Gurnah mengatakan dirinya sangat terkejut ketika mendapat telepon dari Akademi Swedia sehingga mengira itu adalah lelucon.

“Saya pikir itu tidak benar. Itu benar-benar membuat saya kaget,” katanya kepada The Associated Press, dikutip pada Kamis.

Ia mengatakan tema migrasi dan pengungsian yang dieksplorasi dalam novel-novelnya bahkan lebih mendesak untuk masa sekarang dibanding pada masa ketika ia memulai karier menulisnya, terutama karena saat ini terjadi pergerakan massa pengungsi dari Suriah, Afghanistan, dan sekitarnya.

Gurnah berharap karya fiksi dapat membantu orang-orang di negara-negara kaya memahami kemanusiaan para migran yang hanya mereka lihat di layar.

“Yang bisa dilakukan fiksi adalah mengisi kekosongan.
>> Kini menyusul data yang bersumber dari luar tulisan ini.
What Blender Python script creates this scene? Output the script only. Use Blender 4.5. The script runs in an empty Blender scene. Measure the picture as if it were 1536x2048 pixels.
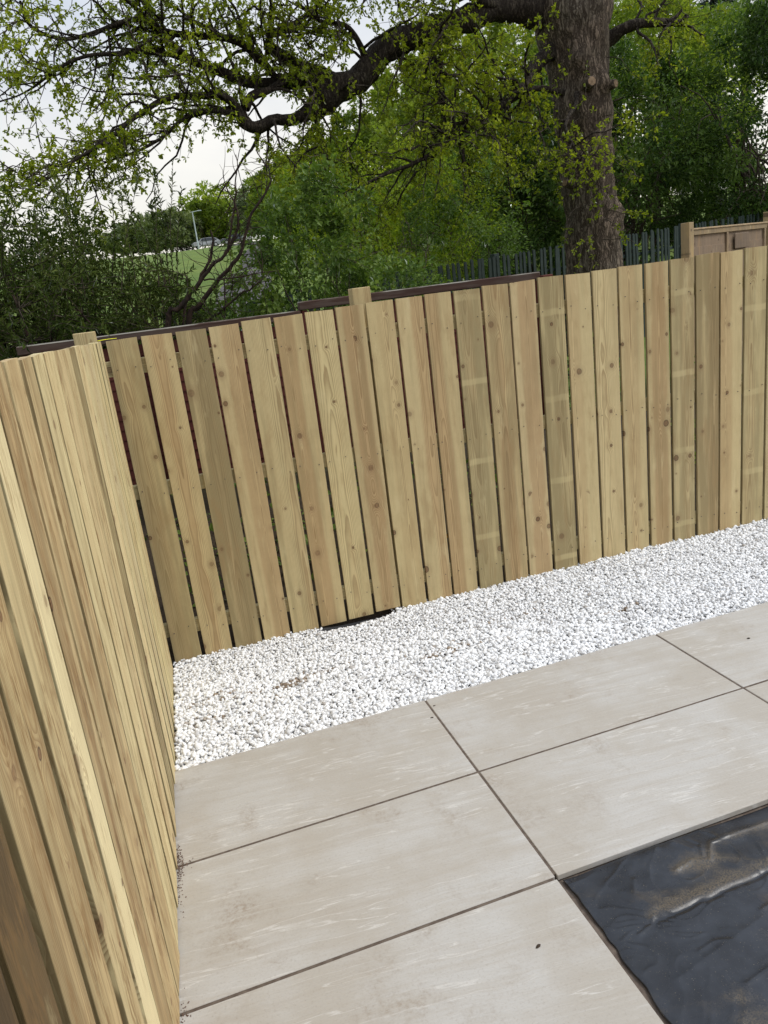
import bpy, bmesh, math, random, time
import numpy as np
from mathutils import Vector, Euler

T0 = time.time()
S = bpy.context.scene
COL = S.collection
rng = np.random.default_rng(11)
random.seed(5)

# ------------------------------------------------------------------ camera
cam_d = bpy.data.cameras.new('camera')
cam = bpy.data.objects.new('camera', cam_d)
COL.objects.link(cam)
S.camera = cam
cam_d.sensor_fit = 'VERTICAL'
cam_d.sensor_height = 36.0
cam_d.sensor_width = 27.0
cam_d.lens = 36.0 * 1524.45 / 2048.0
cam_d.clip_start = 0.02
cam_d.clip_end = 2000
def rotm(rx, ry, rz):
    c, s = math.cos, math.sin
    Rz = np.array([[c(rz), -s(rz), 0], [s(rz), c(rz), 0], [0, 0, 1]])
    Rx = np.array([[1, 0, 0], [0, c(rx), -s(rx)], [0, s(rx), c(rx)]])
    Rr = np.array([[c(ry), -s(ry), 0], [s(ry), c(ry), 0], [0, 0, 1]])
    return Rz @ Rx @ Rr
from mathutils import Matrix
RM = rotm(*np.radians([73.85727, -7.163527, -15.220062]))
M4 = Matrix([list(RM[0]) + [-.874294], list(RM[1]) + [-2.334027], list(RM[2]) + [1.776768], [0, 0, 0, 1]])
cam.matrix_world = M4

# ------------------------------------------------------------------ sky, sun, exposure
SUN_EL, SUN_AZ = 48.0, 108.0          # azimuth clockwise from +Y (north)
W = bpy.data.worlds.new('World')
S.world = W
W.use_nodes = True
nt = W.node_tree
nt.nodes.clear()
out = nt.nodes.new('ShaderNodeOutputWorld')
sky = nt.nodes.new('ShaderNodeTexSky')
sky.sky_type = 'NISHITA'
sky.sun_disc = False
sky.sun_elevation = math.radians(SUN_EL)
sky.sun_rotation = math.radians(SUN_AZ)
sky.air_density = 1.0
sky.dust_density = 2.0
bg1 = nt.nodes.new('ShaderNodeBackground')
bg1.inputs[1].default_value = 0.09
nt.links.new(sky.outputs[0], bg1.inputs[0])
tc = nt.nodes.new('ShaderNodeTexCoord')
sep = nt.nodes.new('ShaderNodeSeparateXYZ')
nt.links.new(tc.outputs['Generated'], sep.inputs[0])
def wmath(op, a, b=None, clamp=False):
    n = nt.nodes.new('ShaderNodeMath'); n.operation = op; n.use_clamp = clamp
    for i, v in enumerate((a, b)):
        if v is None: continue
        if isinstance(v, (int, float)): n.inputs[i].default_value = v
        else: nt.links.new(v, n.inputs[i])
    return n.outputs[0]
den = wmath('ADD', wmath('MAXIMUM', sep.outputs[2], 0.0), 0.22)
cx = wmath('DIVIDE', sep.outputs[0], den)
cy = wmath('DIVIDE', sep.outputs[1], den)
cmb = nt.nodes.new('ShaderNodeCombineXYZ')
nt.links.new(cx, cmb.inputs[0]); nt.links.new(cy, cmb.inputs[1]); cmb.inputs[2].default_value = 3.1
nz = nt.nodes.new('ShaderNodeTexNoise')
nz.inputs['Scale'].default_value = 1.3
nz.inputs['Detail'].default_value = 6
nz.inputs['Roughness'].default_value = 0.55
nz.inputs['Distortion'].default_value = 0.4
nt.links.new(cmb.outputs[0], nz.inputs['Vector'])
cr = nt.nodes.new('ShaderNodeValToRGB')
cr.color_ramp.elements[0].position = 0.30; cr.color_ramp.elements[0].color = (0.30, 0.375, 0.50, 1)
cr.color_ramp.elements[1].position = 0.62; cr.color_ramp.elements[1].color = (0.64, 0.66, 0.69, 1)
nt.links.new(nz.outputs['Fac'], cr.inputs[0])
# the cloud deck thins to a creamy band low over the horizon
hz = nt.nodes.new('ShaderNodeMapRange')
hz.inputs['From Min'].default_value = 0.08; hz.inputs['From Max'].default_value = 0.42
hz.inputs['To Min'].default_value = 0.85; hz.inputs['To Max'].default_value = 0.0
nt.links.new(sep.outputs[2], hz.inputs['Value'])
mixc = nt.nodes.new('ShaderNodeMix'); mixc.data_type = 'RGBA'
nt.links.new(hz.outputs[0], mixc.inputs['Factor'])
nt.links.new(cr.outputs[0], mixc.inputs['A'])
mixc.inputs['B'].default_value = (0.86, 0.80, 0.69, 1)
bg2 = nt.nodes.new('ShaderNodeBackground')
bg2.inputs[1].default_value = 1.0
nt.links.new(mixc.outputs['Result'], bg2.inputs[0])
nt.links.new(wmath('MULTIPLY_ADD', wmath('MAXIMUM', sep.outputs[2], 0.0), 0.52), bg2.inputs[1])
bg2.inputs[1].links[0].from_node.inputs[2].default_value = 0.86
mx = nt.nodes.new('ShaderNodeMixShader')
mx.inputs[0].default_value = 0.82
nt.links.new(bg1.outputs[0], mx.inputs[1]); nt.links.new(bg2.outputs[0], mx.inputs[2])
nt.links.new(mx.outputs[0], out.inputs[0])

sun_d = bpy.data.lights.new('sun', 'SUN')
sun_d.energy = 1.5
sun_d.angle = math.radians(25)
sun_d.color = (1.0, 0.97, 0.92)
sun = bpy.data.objects.new('sun', sun_d)
COL.objects.link(sun)
_a, _e = math.radians(SUN_AZ), math.radians(SUN_EL)
sdir = Vector((math.sin(_a) * math.cos(_e), math.cos(_a) * math.cos(_e), math.sin(_e)))
sun.rotation_euler = sdir.to_track_quat('Z', 'Y').to_euler()

S.view_settings.view_transform = 'Standard'
S.view_settings.look = 'None'
S.view_settings.exposure = 0.62
S.view_settings.gamma = 1.0
S.view_settings.use_curve_mapping = False
S.cycles.max_bounces = 6
S.cycles.transparent_max_bounces = 4
S.cycles.use_denoising = True

# ------------------------------------------------------------------ helpers
def h3(ix, iy, iz, s):
    v = np.sin(ix * 127.1 + iy * 311.7 + iz * 74.7 + s * 53.3) * 43758.5453
    return v - np.floor(v)
def vnoise(P, s=0.0):
    P = np.asarray(P, float)
    i = np.floor(P); f = P - i; f = f * f * (3 - 2 * f)
    x, y, z = i[..., 0], i[..., 1], i[..., 2]
    r = 0
    for a in (0, 1):
        for b in (0, 1):
            for c in (0, 1):
                w = (f[..., 0] if a else 1 - f[..., 0]) * (f[..., 1] if b else 1 - f[..., 1]) * (f[..., 2] if c else 1 - f[..., 2])
                r = r + w * h3(x + a, y + b, z + c, s)
    return r * 2 - 1
def fbm(P, s=0.0, o=4, g=.5):
    P = np.asarray(P, float); r = 0; a = 1
    for k in range(o):
        r = r + a * vnoise(P, s + k * 7.7); P = P * 2.03; a *= g
    return r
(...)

Dan benar-benar memungkinkan orang untuk melihat bahwa, pada kenyataannya, itu adalah cerita rumit yang tampaknya telah menjadi budaya populer yang entah bagaimana terus abai terhadap apa yang tidak ingin mereka dengar,” katanya.

Ia belum lama ini pensiun sebagai profesor sastra Inggris dan studi pasca-kolonial di Universitas Kent. Lahir pada tahun 1948 di pulau Zanzibar, sekarang bagian dari Tanzania, Gurnah pindah ke Inggris pada akhir 1960-an. Pada saat itu ia melarikan diri dari rezim represif yang menganiaya komunitas Muslim Arab di tempat di mana ia berasal.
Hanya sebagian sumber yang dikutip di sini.